Akibat perubahan regulasi
pasaca UUPA, selanjutnya pemungutan infak diatur dengan Pergub Nomor 60 Tahun
2008 tentang Mekanisme Pengelolaan Zakat sebagaimana diubah dengan Pergub Nomor
6 tahun 20011. Pergub 60/2008 pasal 14
ayat (1) menetapkan kembali: “Setiap pencairan dana dari SP2D yang dikeluarkan
kepada rekanan Pemda yang mendapat pekerjaan dari Pemerintah Nanggroe Aceh
Darussalam dikenakan infak wajib sebesar ½% (setengah perseratus) dari nilai
pekerjaan diatas Rp 20.000.000,- (dua puluh juta rupiah) dengan memberikan
Tanda Bukti Pembayaran Infak.” Ayat (2): “Pengenaan infak wajib sebagaimana
dimaksud pada ayat (1) dilakukan melalui Kas Umum Aceh, yang selanjutnya disetor
ke rekening khusus infak pada Baitul Mal Aceh.”
Pergub 60/2008 mengatur
pengeluaran dan pertanggungjawaban infak sebagaimana diatur pada pasal 16 ayat
(1): “Pengeluaran dana infak dilakukan oleh Kepala Baitul Mal Aceh sesuai
dengan ketentuan syariat, setelah mendapat persetujuan Dewan Pertimbangan.” dan
Pasal 16 ayat (2) menetapkan: “Kepala Baitul Mal Aceh membuat daftar
pertanggungjawaban pengelolaan dana infak, sesuai dengan ketentuan yang
berlaku.”
Pergub Nomor 60/2008
sebagaimana diubah dengan Pergub Nomor 6/20011 telah mencabut Ingub Nomor
13/2005 tentang Pemotongan Infak Pengusaha, maka yang berlaku sebagai dasar
hukum pemungutan infak pengusaha adalah Pergub ini. Hal itu dapat dilihat pada
ketentuan pasal 20 ayat (3): “Dengan berlakukanya ketentuan ini, maka Instruksi
Gubernur Provinsi NAD Nomor 13/INSTR/2005 tentang Pemotongan Infak dari
Perusahaan yang Mendapat Pekerjaan pada Pemerintah Provinsi Nanggroe Aceh
Darussalam dan semua ketentuan yang bertentangan dengan Peraturan Gubernur ini
dicabut dan dinyatakan tidak berlaku.”
Akibat pencabutan Ingub 13/2005,
maka infak tidak lagi dibukukan sebagai PAD. Pendapatan dan pengeluaran infak
tidak perlu lagi harus melewati mekanisme APBA. Infak yang dipungut oleh Dinas
Keuangan Aceh langsung masuk ke rekening khusus infak Baitul Mal Aceh dan
penyalurannya melalui mekanisne pengesahan oleh Dewan Pertimbangan Syariah.
Baitul Mal Aceh, dalam
mendistribusikan dan mendayagunakan infak, mengacu kepada kepada Pergub Nomor 4
tahun 2011 tentang Dewan Pertimbangan Syariah pasal (4): “Dewan Pertimbangan
mempunyai tugas memberi pembinaan, pengawasan dan pertimbangan syar’i kepada
Baitul Mal Aceh dalam melakukan pengelolaan zakat, waqaf, infak, dan sedekah
serta harta agama lainnya.” Dalam Pergub ini, infak disebutkan lebih konkret,
tidak lagi secara global dalam kelompok harta Agama.

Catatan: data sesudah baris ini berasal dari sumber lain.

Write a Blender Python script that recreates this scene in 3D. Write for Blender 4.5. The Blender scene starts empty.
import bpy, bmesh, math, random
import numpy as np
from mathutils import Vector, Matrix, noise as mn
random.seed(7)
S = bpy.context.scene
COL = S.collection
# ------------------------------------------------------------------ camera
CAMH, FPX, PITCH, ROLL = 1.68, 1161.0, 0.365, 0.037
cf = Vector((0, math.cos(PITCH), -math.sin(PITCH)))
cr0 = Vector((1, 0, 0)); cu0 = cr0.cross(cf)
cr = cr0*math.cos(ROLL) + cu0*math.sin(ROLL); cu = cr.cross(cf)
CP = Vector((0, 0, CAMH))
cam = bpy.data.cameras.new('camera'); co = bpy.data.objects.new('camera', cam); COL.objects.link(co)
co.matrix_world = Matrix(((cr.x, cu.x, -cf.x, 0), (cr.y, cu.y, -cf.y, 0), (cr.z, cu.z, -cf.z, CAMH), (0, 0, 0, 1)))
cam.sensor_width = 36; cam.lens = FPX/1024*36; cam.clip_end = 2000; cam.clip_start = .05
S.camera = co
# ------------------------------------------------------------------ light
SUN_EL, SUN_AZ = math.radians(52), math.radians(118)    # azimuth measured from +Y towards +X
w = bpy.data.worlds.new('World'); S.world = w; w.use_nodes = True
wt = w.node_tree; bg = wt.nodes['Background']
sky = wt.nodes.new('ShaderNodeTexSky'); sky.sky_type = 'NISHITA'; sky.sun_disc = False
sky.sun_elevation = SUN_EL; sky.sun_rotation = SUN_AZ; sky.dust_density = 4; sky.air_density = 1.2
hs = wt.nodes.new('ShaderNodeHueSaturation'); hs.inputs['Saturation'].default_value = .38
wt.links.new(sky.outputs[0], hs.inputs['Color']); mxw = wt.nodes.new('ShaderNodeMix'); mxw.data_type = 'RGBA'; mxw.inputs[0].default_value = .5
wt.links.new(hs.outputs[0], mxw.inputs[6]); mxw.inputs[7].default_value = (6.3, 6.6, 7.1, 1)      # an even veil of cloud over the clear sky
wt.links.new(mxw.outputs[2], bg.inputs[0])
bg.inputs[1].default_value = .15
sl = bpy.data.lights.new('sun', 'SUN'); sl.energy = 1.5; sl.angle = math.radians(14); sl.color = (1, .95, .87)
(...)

Dewan Pertimbangan Syariah (DPS)
menurut Pergub 4/2011 Pasal 5 huruf c berfungsi: “Pelaksanaan penetapan
pendayagunaan zakat, waqaf, infak, dan sedekah serta harta agama lainnya.” dan
Pasal 5 huruf d: “Pelaksanaan pengawasan dalam pengelolaan zakat, waqaf, infak,
dan sedekah serta harta agama lainnya.” Fungsi ini telah dilakasanakan oleh DPS
Baitul Mal Aceh dengan membahas usulan pengesahan infak dan mengesahkannnya
untuk dilaksanakan oleh Badan Pelaksana Baitul Mal Aceh.
Akhirnya saya berkesimpulan:
infak sebagai salah satu jenis dari harta agama telah dipungut dengan
mempertimbangan keistimewaan Aceh dalam pelaksanan syariat Islam dan didasari
pada regulasi yang kuat, yaitu Qanun Nomor 7 tahun 2004 tentang Pengelolaan
Zakat, yang kemudian diganti dengan Qanun 10/2007 tentang Baitul Mal. Bahkan,
pemungutan infak oleh Baitul Mal Aceh diperkuat dengan UU Nomor 11/2006 tentang
Pemerintahan Aceh Pasal 192. Selanjutnya memang pemungutan dan pendayagunaan
infak perlu diatur dalam perubahan Qanun Aceh tentang Baitul Mal.